Discussion

The experiments we conducted were stress tests for the overhead compensation algorithms. We profiled all routines in the application source code for flat profiles and we profiled all routine calling paths for callpath profiles.While the results show the overhead compensation strategies implemented in TAU are generally effective, we emphasize the need to have an integrated approach to performance measurement that takes into account the limits of measurement precision and judicious choice of events. It should not be expected that performance phenomena occurring at the same granularity as the measurement overhead can be observed accurately. Such small events should be eliminated from instrumentation consideration, improving measurement accuracy overall. In a similar vein, there is little reason to instrument events of minor importance to the desired performance analysis.

TAU implements a dynamic profiling approach where events to be profiled are created on-the-fly. This is in contrast with static profiling techniques where all events must be known beforehand [7]. Static approaches can be more efficient in the sense that the event identifiers and profile data structures can be allocated a priori, but these approaches do not work for usage scenarios where events occur dynamically. While TAU's approach is more general, modeling the overhead is more complicated. For instance, we do not currently track event creation overhead, which can occur at any time. Future TAU releases will include this estimate in the overhead calculation. The good news is that we made significant improvements in the efficiency of TAU's profiling system in the course of this research. Our callpath profiling overheads were improved ten times by switching to a more efficient callpath calculation and profile data lookup mechanism.

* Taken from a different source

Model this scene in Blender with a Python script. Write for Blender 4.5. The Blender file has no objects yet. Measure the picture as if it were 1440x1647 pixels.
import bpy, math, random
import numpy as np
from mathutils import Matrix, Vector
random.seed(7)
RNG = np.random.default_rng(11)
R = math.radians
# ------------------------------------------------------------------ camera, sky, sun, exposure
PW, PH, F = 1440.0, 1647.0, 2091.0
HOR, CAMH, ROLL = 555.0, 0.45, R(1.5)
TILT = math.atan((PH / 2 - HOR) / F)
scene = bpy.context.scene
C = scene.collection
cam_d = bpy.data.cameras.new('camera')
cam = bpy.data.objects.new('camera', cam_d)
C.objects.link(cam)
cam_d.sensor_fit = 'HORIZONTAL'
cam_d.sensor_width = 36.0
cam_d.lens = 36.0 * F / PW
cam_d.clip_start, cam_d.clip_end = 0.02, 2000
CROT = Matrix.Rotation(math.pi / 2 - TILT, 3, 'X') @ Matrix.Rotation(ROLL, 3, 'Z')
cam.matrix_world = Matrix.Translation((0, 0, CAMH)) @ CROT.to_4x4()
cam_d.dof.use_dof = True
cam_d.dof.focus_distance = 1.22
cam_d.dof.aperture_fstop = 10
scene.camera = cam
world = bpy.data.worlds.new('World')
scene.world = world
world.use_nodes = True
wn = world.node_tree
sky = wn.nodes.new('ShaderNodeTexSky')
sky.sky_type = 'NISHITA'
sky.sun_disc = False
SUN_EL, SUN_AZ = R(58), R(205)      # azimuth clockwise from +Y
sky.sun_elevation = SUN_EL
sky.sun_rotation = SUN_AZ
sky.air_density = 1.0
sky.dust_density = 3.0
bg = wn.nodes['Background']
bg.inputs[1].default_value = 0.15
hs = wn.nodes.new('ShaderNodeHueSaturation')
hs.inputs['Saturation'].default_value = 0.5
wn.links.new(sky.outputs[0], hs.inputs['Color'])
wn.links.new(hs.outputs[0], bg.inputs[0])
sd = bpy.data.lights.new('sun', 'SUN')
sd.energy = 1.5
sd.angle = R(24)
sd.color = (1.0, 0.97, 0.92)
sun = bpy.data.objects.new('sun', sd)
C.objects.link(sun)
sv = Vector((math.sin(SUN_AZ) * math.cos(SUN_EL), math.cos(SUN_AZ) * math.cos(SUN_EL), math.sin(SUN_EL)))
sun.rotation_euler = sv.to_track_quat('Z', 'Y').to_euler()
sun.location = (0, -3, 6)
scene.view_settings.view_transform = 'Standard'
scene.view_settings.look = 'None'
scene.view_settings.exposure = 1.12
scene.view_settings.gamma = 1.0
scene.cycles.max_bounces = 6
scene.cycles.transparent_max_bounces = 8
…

Callpath profiling is more sensitive to recovery of accurate performance statistics for two reasons. First, there are more callpath events than in a flat profile and each callpath event is proportionally smaller in size. Second, we only estimate the flat profiling overhead at this time in TAU. The overhead for profiling measurements of callpaths is greater because the callpath must be determined on-the-fly with each event entry and the profiling data structures used must be mapped dynamically at runtime (flat profile data structures are directly linked). Nevertheless, it is encouraging how well compensation works with callpath profiling using less exact (smaller) overhead values. Also, TAU's implementation of callpath profiling allows the depth of callpath to be controlled at execution time. A callpath depth of $0$ results in a flat profile. Setting the callpath depth to $d$ results in events for all callpaths of length $\leq d$ being profiled. This callpath depth control can be used to limit intrusion.

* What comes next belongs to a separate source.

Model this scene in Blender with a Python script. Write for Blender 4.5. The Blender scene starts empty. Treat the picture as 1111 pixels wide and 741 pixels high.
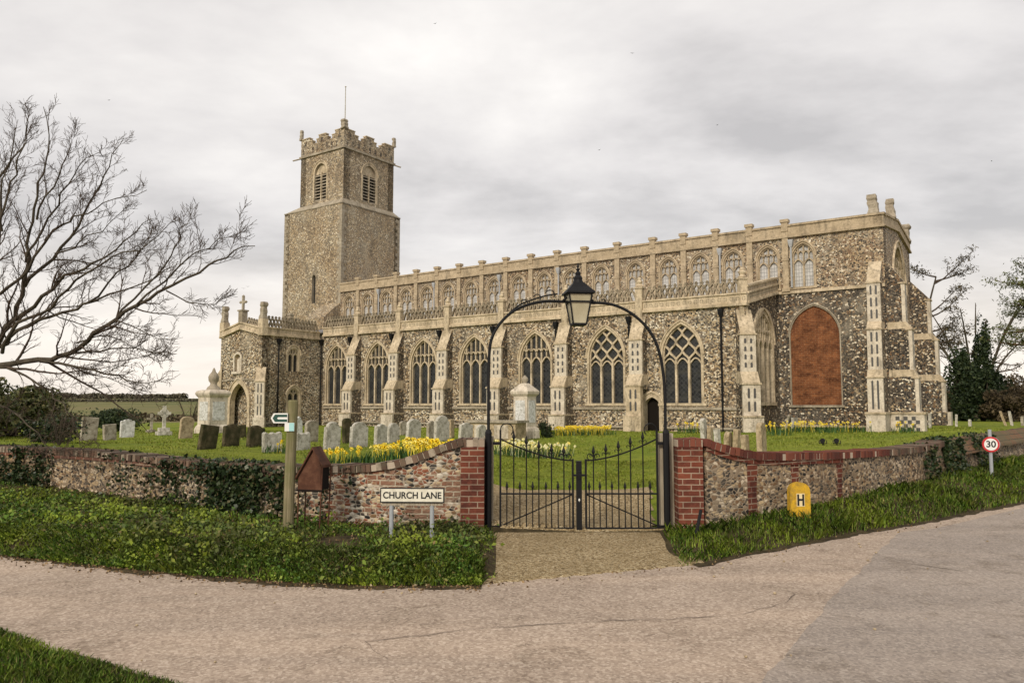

The most important result from the research work is the insight gained on overhead compensation in parallel performance profiling. Our present techniques are necessary for compensating measurement intrusion in parallel computations, but they are not sufficient. Depending on the application's parallel execution behavior, it is possible, even likely, that intrusion effects seen on different processes are interdependent. Consider the following scenario. A master process sends work to worker processes and then waits for their results. The worker processes do the work and send their results back to the master. A performance profile measurement is made with overhead compensation analysis. The workers see some percentage intrusion with the last worker to report seeing a 30% slowdown. The compensated profile analysis works well and accurately approximates the workers ``actual'' performance. The master measurement generates very little overhead because there are few events. However, because the master must wait for the worker results, it will be delayed until the last worker reports. Thus, its execution time will include the last worker's 30% intrusion! Our compensated estimate of the master's execution time will be unable to eliminate this error because it is unaware of the worker's overhead. We believe a very similar situation is occurring in some, if not all, of the parallel experiments reported here.

Figure 1 depicts the above scenario. Figure 1(a) shows the measured execution with time overhead indicated by rectangles and termination times by triangles. The large triangle marks where the program ends. The overhead for the master is assumed to be negligible. The arrows depict message communication. Figure 1(b) shows the execution with all the overhead bunched up at the end as a way to locate when the messages returning results from the workers (dashed arrows) would have been sent and the workers would have finished (small shaded triangles), if measurements had not been made. Profile analysis would correctly remove the overhead in worker performance profiles under these circumstances. However, the master knows nothing of the worker overheads and, thus, our current compensation algorithms cannot compensate for it. The master profile will still reflect the master finishing at the same time point, even though its ``actual'' termination point is much earlier.

Figure 1: Parallel Execution Measurement Scenario.

Unfortunately, parallel overhead compensation is a more complex problem to solve. This is not entirely unexpected, given our past research on performance perturbation analysis [18,19,20]. However, in contrast with that work, we do not want to resort to a parallel trace analysis to solve it. The problem of overhead compensation in parallel profiling using only profile measurements (not tracing) has not been addressed before, save in a restricted form in Cray's MPP Apprentice system [29]. We are currently developing algorithms to do on-the-fly compensation analysis based on those used in trace-based perturbation analysis [25], but their utility will be constrained to deterministic parallel execution only, for the same reasons discussed in [17,25]. Implementation of these algorithms also will require techniques similar to those used in PHOTON [27] and CCIFT [2,3] to embed overhead information in MPI messages. While Photon extends the MPI header in the underlying MPICH implementation to transmit additional information, the MPI wrapper layer in the CCIFT application level checkpointing software allows this information to piggyback on each message.